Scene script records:
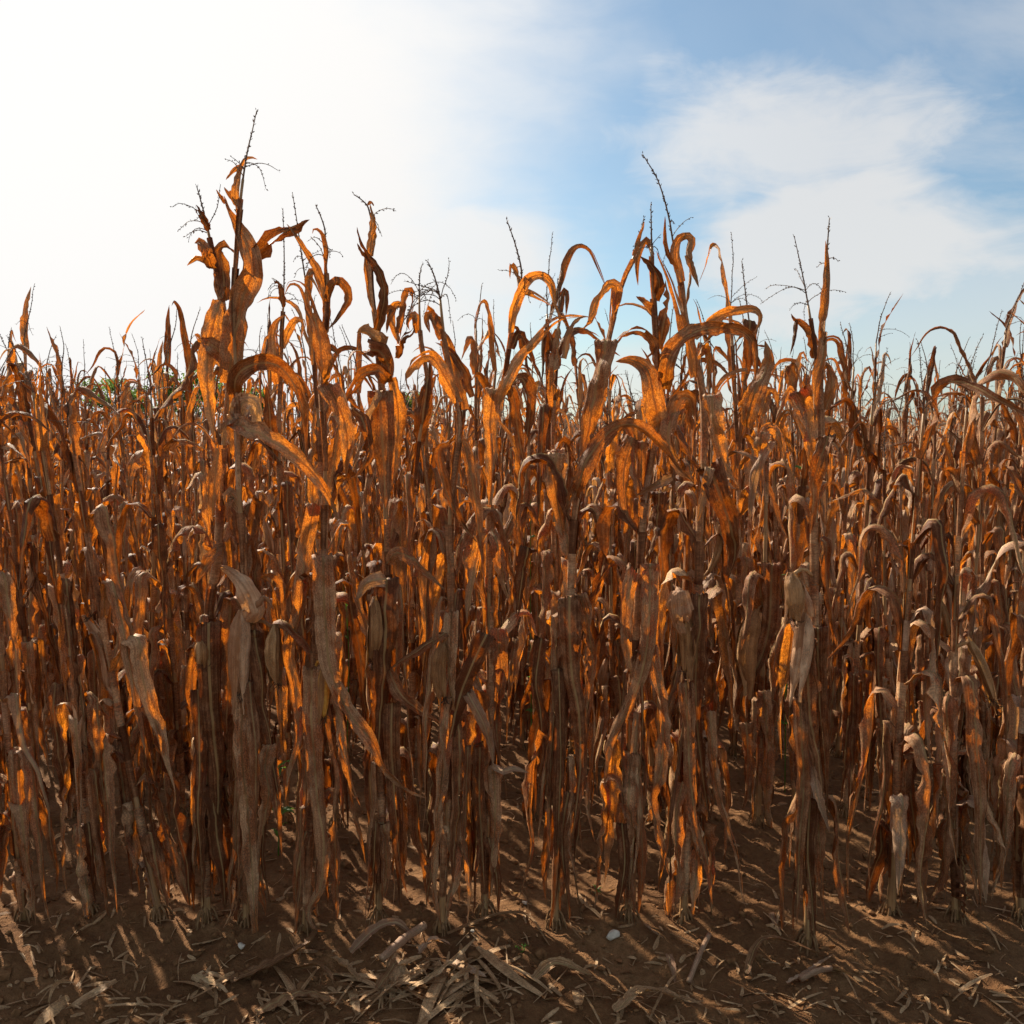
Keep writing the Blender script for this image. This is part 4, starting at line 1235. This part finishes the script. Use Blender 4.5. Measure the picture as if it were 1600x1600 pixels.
fallen_leaf(pts(640, 1560, 690, 1540, 735, 1500, 742, 1478), 16, "dark folded leaf standing out of the litter pile", 0.03, seed=15, arch=0.03)
fallen_leaf(pts(590, 1560, 622, 1530, 640, 1512), 14, "brown leaf leaning over the front of the litter pile", 0.03, seed=16, arch=0.03)
fallen_leaf(pts(655, 1500, 676, 1488, 706, 1486), 14, "pale curled leaf right of the fallen stalk piece", 0.02, M_PALE, seed=17, arch=0.02)
fallen_leaf(pts(400, 1592, 470, 1570, 540, 1578), 20, "wide brown leaf at the bottom edge left of centre", 0.02, seed=18, arch=0.02)
fallen_leaf(pts(960, 1590, 1010, 1566, 1080, 1576), 18, "wide brown leaf at the bottom edge right of centre", 0.02, seed=19, arch=0.02)

def fallen_stalk(a, b, wpx, label, lift=0.02, seed=0):
    r = np.random.default_rng(seed)
    p, q = drop(*a, lift), drop(*b, lift + 0.015)
    C = spline([p, (p + q) / 2 + [0, 0, 0.008], q], 12)
    base = C[0].copy()
    g = Geo(); g.put(*tube(C - base, wpx * 2.65 / F / 2 * (1 + 0.18 * np.exp(-((np.linspace(0, 1, 12) - 0.45) / 0.05) ** 2)), 9))
    o = add("fallen_stalk", g.mesh("fallen_stalk", M_PALE), None, base)
    tag(o, label, "fallen stalk", "broken stalk pieces on the soil")
fallen_stalk((596, 1518), (664, 1471), 13, "pale cut piece of stalk lying on the litter pile", 0.04, 1)
fallen_stalk((1076, 1542), (1108, 1474), 8, "thin greenish stalk piece pointing away at the bottom right of centre", 0.015, 2)
fallen_stalk((1250, 1540), (1298, 1530), 9, "short yellow stalk piece at the lower right corner", 0.02, 3)

def stone(px, py, wpx, label, seed):
    r = np.random.default_rng(seed)
    import bmesh
    bm = bmesh.new(); bmesh.ops.create_icosphere(bm, subdivisions=3, radius=1)
    R = wpx * 2.7 / F / 2
    k = r.normal(size=(9, 3)); k /= np.linalg.norm(k, axis=1)[:, None]; cut = r.uniform(0.45, 0.8, 9)
    for v in bm.verts:
        c = np.array(v.co)
        for q in range(9):
            e = c @ k[q] - cut[q]
            if e > 0: c = c - k[q] * e * 0.9
        v.co = Vector(c * [R, R * 0.9, R * 0.75])
    me = bpy.data.meshes.new("stone"); bm.to_mesh(me); bm.free(); me.materials.append(M_STONE)
    p = drop(px, py); o = add("stone", me, None, p + [0, 0, R * 0.45]); o.rotation_euler = r.uniform(-.4, .4, 3)
    tag(o, label, "stone", "white stones on the soil")
stone(377, 1481, 15, "small angular white stone at the lower left", 1)
stone(957, 1465, 25, "flat white stone below the plant with the pale crumpled leaf", 2)
stone(820, 1413, 11, "small round white stone in a patch of sun", 3)
stone(738, 1456, 7, "tiny white stone under the middle plants", 4)

def litter():
    r = np.random.default_rng(9)
    g = Geo()
    for q in range(1900):
        if q < 1000:
            x, y = r.uniform(-1.9, 1.9), 2.2 + abs(r.normal(0, 0.32))
        else:
            x, y = r.uniform(-3, 3), r.uniform(2.2, 5.5)
        big = r.random() < 0.06
        if big: x = r.normal(-0.27, 0.17) if r.random() < 0.65 else r.uniform(-1.4, 1.4); y = r.normal(2.44, 0.06)
        ln = r.uniform(0.012, 0.11) * (1.3 if r.random() < 0.2 else 0.7); w = r.uniform(0.0012, 0.006)
        if big: ln = r.uniform(0.07, 0.3); w = r.choice([0.0025, 0.004, 0.007, 0.014]) * r.uniform(0.7, 1.3)
        a = r.uniform(0, 6.28); z = float(ground_z(x, y))
        c = np.array([x, y, z + r.uniform(0.0, 0.008)]); d = np.array([math.cos(a), math.sin(a), r.normal(0, 0.14)])
        sd = np.array([-math.sin(a), math.cos(a), r.normal(0, .5)])
        m = 6 if big else 4
        t = np.linspace(-.5, .5, m)
        P = c + np.outer(t * ln, d) + np.outer((0.25 - t * t) * ln * r.normal(0, .2), sd) + np.outer((0.25 - t * t) * ln * r.uniform(0, .35), UP)
        ww = w * (1 - (t * 1.6) ** 2 * 0.8)
        V = np.concatenate([P - np.outer(ww, sd), P + np.outer(ww, sd)])
        g.put(V, [(i, i + 1, m + i + 1, m + i) for i in range(m - 1)],
              np.stack([np.tile(np.linspace(0, ln, m), 2) + q * 0.37, np.repeat([0.1, 0.4], m)], 1))
    o = add("straw_litter", g.mesh("straw_litter", M_LITTER)); tag(o, "scattered scraps of straw and broken leaf on the soil", None, None, "stuff")
    g = Geo()
    ico_v = None
    import bmesh
    bm = bmesh.new(); bmesh.ops.create_icosphere(bm, subdivisions=1, radius=1)
    iv = np.array([v.co for v in bm.verts]); ifc = [tuple(v.index for v in f.verts) for f in bm.faces]; bm.free()
    for q in range(5200):
        x, y = r.uniform(-2.2, 2.2), r.uniform(2.2, 4.6)
        R = 0.0022 + 0.012 * r.random() ** 3 + (r.uniform(0.006, 0.016) if r.random() < 0.05 else 0)
        v = iv * (1 + r.normal(0, 0.2, (len(iv), 1))) * R * [1, r.uniform(.7, 1.2), 0.7]
        g.put(v + [x, y, float(ground_z(x, y)) + R * 0.25], ifc)
    o = add("soil_clods", g.mesh("soil_clods", M_CLOD, False)); tag(o, "loose crumbs of brown earth strewn over the soil", None, None, "stuff")
litter()

def weed(px, py, Y, h, n, label, seed, leaf=0.05):
    r = np.random.default_rng(seed)
    p = at(px, py, Y); x = p[0]; z = float(ground_z(x, Y))
    root = bpy.data.objects.new("weed", None); root.location = (x, Y, z); COL.objects.link(root)
    tag(root, label, "weed", "green weeds among the corn")
    S = spline([[0, 0, -0.01], [r.normal(0, .01), r.normal(0, .01), h * .5], [r.normal(0, .03), r.normal(0, .03), h]], 10)
    g = Geo(); g.put(*tube(S, np.linspace(0.003, 0.0012, 10), 5)); add("stem", g.mesh("stem", M_GREEN), root)
    for q in range(n):
        c = S[int(r.uniform(2, 9.9))]
        g = Geo()
        g.put(*leaf_local(r, c, r.uniform(0, 6.28), leaf * r.uniform(.7, 1.4), leaf * 0.35, 0.7, -0.6, .2, .7, 0.001, n=8, M=5, curl=.4))
        add("leaf", g.mesh("leaf", M_GREEN), root)
weed(431, 1170, 3.25, 0.36, 14, "green leafy weed growing behind the plant with two husked ears", 1, 0.06)
weed(932, 1392, on_ground(932, 1392)[1], 0.035, 6, "tiny green sprout on bare soil right of centre", 2, 0.02)
weed(809, 1487, on_ground(809, 1487)[1], 0.03, 5, "tiny green sprout near the bottom centre", 3, 0.02)
weed(1238, 800, 3.9, 1.50, 16, "tall thin green vine showing between the plants on the right", 4, 0.05)
weed(832, 740, 4.0, 1.48, 10, "thin green shoot showing between stalks at the centre", 5, 0.03)
weed(535, 775, 4.1, 1.42, 12, "thin green shoot beside the hanging grey leaf on the left", 6, 0.04)

# ------------------------------------------------------------------ trees beyond the field
def tree(px, top, Y, rx, label, seed, low=690):
    r = np.random.default_rng(seed)
    p = at(px, top, Y); H = p[2]; x = p[0]
    root = bpy.data.objects.new("tree", None); root.location = (x, Y, 0); COL.objects.link(root)
    tag(root, label, "tree", "trees beyond the field")
    g = Geo()
    g.put(*tube(spline([[0, 0, -.3], [r.normal(0, .1), 0, H * .4], [r.normal(0, .3), 0, H * .85]], 9), np.linspace(0.022, 0.006, 9) * H, 7))
    cl = []
    for q in range(16):
        a = r.uniform(0, 6.28); z0 = H * r.uniform(.25, .7)
        e = np.array([math.cos(a) * rx * r.uniform(.3, .8), math.sin(a) * rx * r.uniform(.3, .8), min(H * .93, z0 + H * r.uniform(.1, .3))])
        g.put(*tube(spline([[0, 0, z0], e * [.5, .5, 1] - [0, 0, .05 * H], e], 5), np.linspace(.008, .002, 5) * H, 5)); cl.append(e)
    add("trunk", g.mesh("trunk", M_BARK), root)
    cl.append(np.array([0, 0, H * .9]))
    n = 5200
    ci = r.integers(0, len(cl), n)
    C = np.array(cl)[ci] + nrm(r.normal(size=(n, 3))) * (r.random((n, 1)) ** .5) * np.array([rx * .36, rx * .36, H * .11]) * r.uniform(.6, 1.2, (n, 1))
    C[:, 2] = np.minimum(C[:, 2], H)
    A = nrm(r.normal(size=(n, 3))); B = nrm(np.cross(A, r.normal(size=(n, 3)))); s = H * r.uniform(.012, .024, (n, 1))
    V = np.stack([C - A * s, C + B * s * .5, C + A * s, C - B * s * .5], 1).reshape(-1, 3)
    g = Geo(); g.put(V, [(4 * i, 4 * i + 1, 4 * i + 2, 4 * i + 3) for i in range(n)]); add("crown", g.mesh("crown", M_TREE, False), root)
tree(306, 576, 62, 3.0, "green tree beyond the field at the far left behind the leftmost plants", 1)
tree(398, 601, 66, 2.3, "round green tree top seen under the arching leaf on the left", 2)
tree(640, 612, 60, 2.2, "green tree showing between the plants left of centre", 3)
tree(180, 590, 70, 3.4, "wide green tree beyond the field outside the leftmost plants", 4)
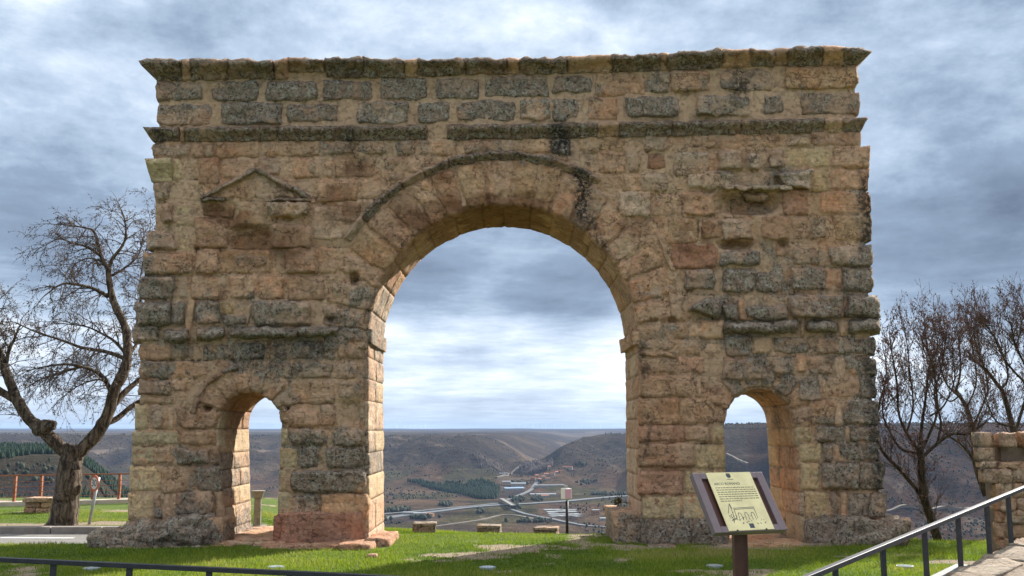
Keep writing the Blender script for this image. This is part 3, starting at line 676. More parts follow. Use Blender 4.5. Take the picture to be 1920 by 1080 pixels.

Aim: Reproduce only the lines of the records from the start up to and including the line that holds "0.02, seed=19, arch=0.02)"; do not carry over any picture.

Reply:
Keep writing the Blender script for this image. This is part 4, starting at line 1235. This part finishes the script. Use Blender 4.5. Measure the picture as if it were 1600x1600 pixels.
fallen_leaf(pts(640, 1560, 690, 1540, 735, 1500, 742, 1478), 16, "dark folded leaf standing out of the litter pile", 0.03, seed=15, arch=0.03)
fallen_leaf(pts(590, 1560, 622, 1530, 640, 1512), 14, "brown leaf leaning over the front of the litter pile", 0.03, seed=16, arch=0.03)
fallen_leaf(pts(655, 1500, 676, 1488, 706, 1486), 14, "pale curled leaf right of the fallen stalk piece", 0.02, M_PALE, seed=17, arch=0.02)
fallen_leaf(pts(400, 1592, 470, 1570, 540, 1578), 20, "wide brown leaf at the bottom edge left of centre", 0.02, seed=18, arch=0.02)
fallen_leaf(pts(960, 1590, 1010, 1566, 1080, 1576), 18, "wide brown leaf at the bottom edge right of centre", 0.02, seed=19, arch=0.02)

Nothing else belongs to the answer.